**CHALLENGE**
Up to and including the line containing "C = bpy.context.scene.collection", please reproduce the lines of the listing below, starting from the top.

**DATA SHOWN**
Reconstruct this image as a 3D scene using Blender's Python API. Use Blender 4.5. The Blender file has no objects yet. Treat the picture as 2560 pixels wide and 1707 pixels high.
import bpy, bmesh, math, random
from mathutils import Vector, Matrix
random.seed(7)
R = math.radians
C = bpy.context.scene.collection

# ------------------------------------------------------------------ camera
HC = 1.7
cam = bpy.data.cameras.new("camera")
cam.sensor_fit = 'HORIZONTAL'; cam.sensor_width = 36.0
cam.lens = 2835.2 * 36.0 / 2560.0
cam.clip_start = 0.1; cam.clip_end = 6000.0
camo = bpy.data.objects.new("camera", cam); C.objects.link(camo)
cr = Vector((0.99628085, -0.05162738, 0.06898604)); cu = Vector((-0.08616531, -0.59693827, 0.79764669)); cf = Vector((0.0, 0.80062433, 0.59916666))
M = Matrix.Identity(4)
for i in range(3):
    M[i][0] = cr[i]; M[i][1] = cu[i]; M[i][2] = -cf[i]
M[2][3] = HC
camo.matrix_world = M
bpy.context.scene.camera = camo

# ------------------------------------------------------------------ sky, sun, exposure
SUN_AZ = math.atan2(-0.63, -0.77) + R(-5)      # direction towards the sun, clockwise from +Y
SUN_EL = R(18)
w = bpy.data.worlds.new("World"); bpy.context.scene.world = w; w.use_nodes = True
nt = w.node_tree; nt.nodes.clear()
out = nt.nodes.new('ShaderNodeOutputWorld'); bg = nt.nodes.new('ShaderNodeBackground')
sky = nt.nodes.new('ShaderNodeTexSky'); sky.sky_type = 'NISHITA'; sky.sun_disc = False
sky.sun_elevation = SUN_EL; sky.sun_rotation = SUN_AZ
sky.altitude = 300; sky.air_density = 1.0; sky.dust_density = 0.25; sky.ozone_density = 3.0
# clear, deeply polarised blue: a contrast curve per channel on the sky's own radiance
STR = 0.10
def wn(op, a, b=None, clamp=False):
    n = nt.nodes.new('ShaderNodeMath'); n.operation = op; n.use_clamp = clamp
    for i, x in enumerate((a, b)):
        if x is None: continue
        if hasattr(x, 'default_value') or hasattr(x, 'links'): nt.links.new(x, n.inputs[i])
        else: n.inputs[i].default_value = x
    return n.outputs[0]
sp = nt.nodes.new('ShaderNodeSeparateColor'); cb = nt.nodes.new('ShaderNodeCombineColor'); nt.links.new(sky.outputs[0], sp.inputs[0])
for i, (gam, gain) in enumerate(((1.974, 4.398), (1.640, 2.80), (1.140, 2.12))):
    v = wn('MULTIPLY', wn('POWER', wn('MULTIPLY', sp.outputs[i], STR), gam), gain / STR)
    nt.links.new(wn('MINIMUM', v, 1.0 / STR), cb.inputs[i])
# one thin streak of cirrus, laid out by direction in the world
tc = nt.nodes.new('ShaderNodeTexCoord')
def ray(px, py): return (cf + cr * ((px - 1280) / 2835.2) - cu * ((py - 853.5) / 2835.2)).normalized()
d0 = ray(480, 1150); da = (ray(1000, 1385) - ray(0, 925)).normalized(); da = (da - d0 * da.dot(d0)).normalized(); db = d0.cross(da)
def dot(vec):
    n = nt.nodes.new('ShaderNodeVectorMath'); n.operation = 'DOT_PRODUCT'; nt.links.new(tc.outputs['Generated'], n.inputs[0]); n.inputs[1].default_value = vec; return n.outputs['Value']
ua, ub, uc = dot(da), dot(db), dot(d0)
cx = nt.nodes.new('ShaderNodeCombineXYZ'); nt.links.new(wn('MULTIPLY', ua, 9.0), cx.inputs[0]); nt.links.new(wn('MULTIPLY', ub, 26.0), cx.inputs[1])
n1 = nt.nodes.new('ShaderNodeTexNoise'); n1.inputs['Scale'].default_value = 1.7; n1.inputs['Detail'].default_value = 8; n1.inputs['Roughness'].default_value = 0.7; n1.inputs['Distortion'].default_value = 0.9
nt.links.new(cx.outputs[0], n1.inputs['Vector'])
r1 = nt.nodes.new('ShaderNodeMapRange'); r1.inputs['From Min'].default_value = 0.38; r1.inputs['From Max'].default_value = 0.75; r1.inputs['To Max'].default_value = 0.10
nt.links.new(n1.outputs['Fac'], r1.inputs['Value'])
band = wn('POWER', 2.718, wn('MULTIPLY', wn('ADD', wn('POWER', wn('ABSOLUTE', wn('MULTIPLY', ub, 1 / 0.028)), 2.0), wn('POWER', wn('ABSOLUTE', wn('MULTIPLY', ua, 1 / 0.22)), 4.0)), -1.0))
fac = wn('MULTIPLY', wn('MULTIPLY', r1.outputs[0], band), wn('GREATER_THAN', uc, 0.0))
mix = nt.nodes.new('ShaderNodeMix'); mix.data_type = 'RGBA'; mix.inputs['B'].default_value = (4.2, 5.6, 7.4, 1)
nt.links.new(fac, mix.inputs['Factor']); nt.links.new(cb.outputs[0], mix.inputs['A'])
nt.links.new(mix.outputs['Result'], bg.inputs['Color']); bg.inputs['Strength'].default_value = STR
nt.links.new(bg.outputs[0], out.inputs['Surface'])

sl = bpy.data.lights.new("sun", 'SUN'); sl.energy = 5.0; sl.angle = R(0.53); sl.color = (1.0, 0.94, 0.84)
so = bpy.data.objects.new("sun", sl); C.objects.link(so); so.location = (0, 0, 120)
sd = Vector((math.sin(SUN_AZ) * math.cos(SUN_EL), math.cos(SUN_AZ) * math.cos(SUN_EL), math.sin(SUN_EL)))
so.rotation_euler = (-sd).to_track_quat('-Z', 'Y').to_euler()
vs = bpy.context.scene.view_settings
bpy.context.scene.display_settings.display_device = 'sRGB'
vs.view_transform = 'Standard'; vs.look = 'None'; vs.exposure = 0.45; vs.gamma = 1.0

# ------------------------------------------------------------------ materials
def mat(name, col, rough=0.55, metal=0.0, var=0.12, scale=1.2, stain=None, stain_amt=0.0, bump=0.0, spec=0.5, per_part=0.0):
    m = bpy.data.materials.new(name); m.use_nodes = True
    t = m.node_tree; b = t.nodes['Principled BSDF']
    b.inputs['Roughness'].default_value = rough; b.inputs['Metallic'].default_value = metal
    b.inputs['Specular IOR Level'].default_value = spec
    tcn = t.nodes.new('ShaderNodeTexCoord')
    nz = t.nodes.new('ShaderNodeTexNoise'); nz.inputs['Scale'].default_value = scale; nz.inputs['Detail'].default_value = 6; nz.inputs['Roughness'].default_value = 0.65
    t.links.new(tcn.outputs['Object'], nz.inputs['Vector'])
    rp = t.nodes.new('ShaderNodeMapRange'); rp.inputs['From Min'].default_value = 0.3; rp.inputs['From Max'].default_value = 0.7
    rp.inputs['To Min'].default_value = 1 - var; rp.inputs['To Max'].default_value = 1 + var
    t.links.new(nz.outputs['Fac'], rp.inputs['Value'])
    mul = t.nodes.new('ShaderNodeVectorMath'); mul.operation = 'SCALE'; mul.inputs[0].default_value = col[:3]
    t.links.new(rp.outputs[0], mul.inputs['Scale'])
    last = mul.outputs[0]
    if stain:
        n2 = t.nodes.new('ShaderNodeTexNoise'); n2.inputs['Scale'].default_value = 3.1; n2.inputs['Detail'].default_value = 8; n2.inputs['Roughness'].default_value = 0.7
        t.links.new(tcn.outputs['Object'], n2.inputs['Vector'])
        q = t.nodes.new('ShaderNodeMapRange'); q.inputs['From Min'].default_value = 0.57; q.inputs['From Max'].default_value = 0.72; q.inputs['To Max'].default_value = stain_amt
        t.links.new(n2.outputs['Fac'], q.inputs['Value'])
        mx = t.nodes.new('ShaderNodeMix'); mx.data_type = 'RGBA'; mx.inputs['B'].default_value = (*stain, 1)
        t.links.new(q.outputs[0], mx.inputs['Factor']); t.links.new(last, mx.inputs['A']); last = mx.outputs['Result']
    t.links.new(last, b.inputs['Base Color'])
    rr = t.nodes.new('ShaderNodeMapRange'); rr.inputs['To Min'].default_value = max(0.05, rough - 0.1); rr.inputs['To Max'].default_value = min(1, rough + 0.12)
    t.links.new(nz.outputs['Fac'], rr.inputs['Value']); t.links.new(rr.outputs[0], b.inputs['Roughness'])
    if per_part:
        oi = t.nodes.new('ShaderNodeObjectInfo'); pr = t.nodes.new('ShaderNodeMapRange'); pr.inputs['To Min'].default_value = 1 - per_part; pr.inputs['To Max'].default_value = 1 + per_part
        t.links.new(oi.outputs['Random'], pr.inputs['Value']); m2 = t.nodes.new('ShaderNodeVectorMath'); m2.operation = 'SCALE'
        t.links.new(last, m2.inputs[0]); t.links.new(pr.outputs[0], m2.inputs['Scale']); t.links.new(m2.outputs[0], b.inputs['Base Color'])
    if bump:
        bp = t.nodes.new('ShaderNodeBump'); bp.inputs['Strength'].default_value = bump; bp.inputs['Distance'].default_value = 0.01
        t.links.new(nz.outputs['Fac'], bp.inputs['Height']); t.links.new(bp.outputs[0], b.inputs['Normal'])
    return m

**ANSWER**
Reconstruct this image as a 3D scene using Blender's Python API. Use Blender 4.5. The Blender file has no objects yet. Treat the picture as 2560 pixels wide and 1707 pixels high.
import bpy, bmesh, math, random
from mathutils import Vector, Matrix
random.seed(7)
R = math.radians
C = bpy.context.scene.collection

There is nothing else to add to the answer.